積極的な人生肯定としての”自死”
2010年 01月 12日
「自死」という、ともすれば生への執着の放棄と受け取れられかねない決断を、一人の思想家がどのような思索を経て到達し、実施するに至ったのか、最初は興味半分で読み始めました。
病や老いに絶望した末の決断かと思いきや、「人生の到達点」と本人が見なした時点での、「積極的人生肯定」のための行動として亡くなった筆者が捉えていたことにまず意外な思いを抱きました。
本書の著者で、自ら命を絶った須原氏が思想の下敷きにしたのは、「武士道」とその哲学を著した「葉隠」でした。つまり、「いつでも死ぬつもりの覚悟で生き、死を決断する際は一切の躊躇をしない」という境地に至ることで、人生の「極み」を楽しむ生を送ることができるというものです。

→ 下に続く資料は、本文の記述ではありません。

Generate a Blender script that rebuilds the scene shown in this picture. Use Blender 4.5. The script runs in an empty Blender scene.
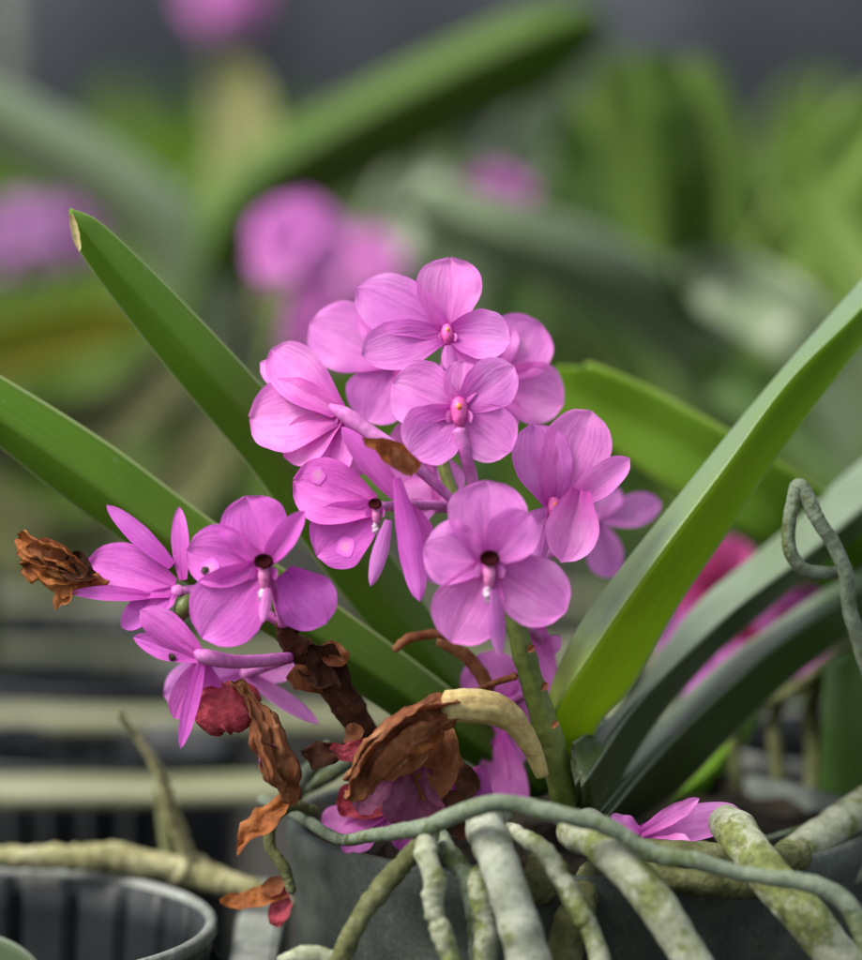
import bpy, math, random
from mathutils import Vector, noise, Matrix
random.seed(11)
R = math.radians
sc = bpy.context.scene
C = sc.collection

# ------------------------------------------------------------------ camera
FOC = 0.55                       # metres to the plane of focus
S = 0.13 / 862                   # metres per photo pixel on that plane
CAMZ = 0.2225
PITCH = R(5.9)
FW = Vector((0, math.cos(PITCH), -math.sin(PITCH)))
UP = Vector((0, math.sin(PITCH), math.cos(PITCH)))
RT = Vector((1, 0, 0))
CAM = Vector((0, -FOC, CAMZ))
cd = bpy.data.cameras.new('camera')
cam = bpy.data.objects.new('camera', cd); C.objects.link(cam)
cam.location = CAM
cam.rotation_euler = (R(90) - PITCH, 0, 0)
cd.sensor_fit = 'HORIZONTAL'; cd.sensor_width = 36.0
cd.lens = 36.0 * FOC / 0.13
cd.clip_start = 0.02; cd.clip_end = 200
cd.dof.use_dof = True
cd.dof.focus_distance = FOC - 0.008
cd.dof.aperture_fstop = cd.lens / 17.5
sc.camera = cam

# ------------------------------------------------------------------ light
SUN_EL, SUN_AZ = R(52), R(-112)   # azimuth measured from +Y (behind the plant) to the right
w = bpy.data.worlds.new('World'); sc.world = w; w.use_nodes = True
nt = w.node_tree; nt.nodes.clear()
sky = nt.nodes.new('ShaderNodeTexSky'); sky.sky_type = 'NISHITA'; sky.sun_disc = False
sky.sun_elevation = SUN_EL; sky.sun_rotation = SUN_AZ
sky.air_density = 1.0; sky.dust_density = 4.0; sky.ozone_density = 0.6
bg = nt.nodes.new('ShaderNodeBackground'); bg.inputs[1].default_value = 0.12
wo = nt.nodes.new('ShaderNodeOutputWorld')
hz = nt.nodes.new('ShaderNodeHueSaturation'); hz.inputs['Saturation'].default_value = 0.35   # thin white overcast
nt.links.new(sky.outputs[0], hz.inputs['Color']); nt.links.new(hz.outputs[0], bg.inputs[0]); nt.links.new(bg.outputs[0], wo.inputs[0])
sl = bpy.data.lights.new('sun', 'SUN'); sl.energy = 1.5; sl.angle = R(18); sl.color = (1.0, 0.96, 0.88)
so = bpy.data.objects.new('sun', sl); C.objects.link(so)
sd = Vector((math.sin(SUN_AZ) * math.cos(SUN_EL), math.cos(SUN_AZ) * math.cos(SUN_EL), math.sin(SUN_EL)))
so.rotation_euler = (-sd).to_track_quat('-Z', 'Y').to_euler()
so.location = sd * 2
sc.view_settings.view_transform = 'Standard'; sc.view_settings.look = 'None'
sc.view_settings.exposure = 1.15; sc.view_settings.gamma = 1.0
sc.cycles.use_denoising = True
sc.cycles.max_bounces = 10; sc.cycles.transmission_bounces = 6; sc.cycles.diffuse_bounces = 5

# ------------------------------------------------------------------ helpers
def P(px, py, dz=0.0):
    d = FOC + dz
    return CAM + FW * d + RT * ((px - 431) * S * d / FOC) + UP * ((480 - py) * S * d / FOC)

def cam_dir(nx, ny, nv):
    return (RT * nx + UP * ny - FW * nv).normalized()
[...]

こうした「武士道」について論じた本書の6章は、短いですが、著者が最も思い入れのある章であるためか、読み応えがあります。それ以前の、ソクラテス、三島由紀夫、伊丹十三の自死について論じた章は、やや主張の強引さと回りくどさが否めません。思索に没頭する余り、筆が踊りすぎたのでは、と思います。
亡くなった須原氏の「決断」と「覚悟」は、一人の思想家の一貫した姿勢として感心しますが、やはり「自死」は近親者の悲しみなどを考慮に入れない行為ではないかと感じます。幸い須原氏の家族や友人には、理解力のある人達が多かったようですが。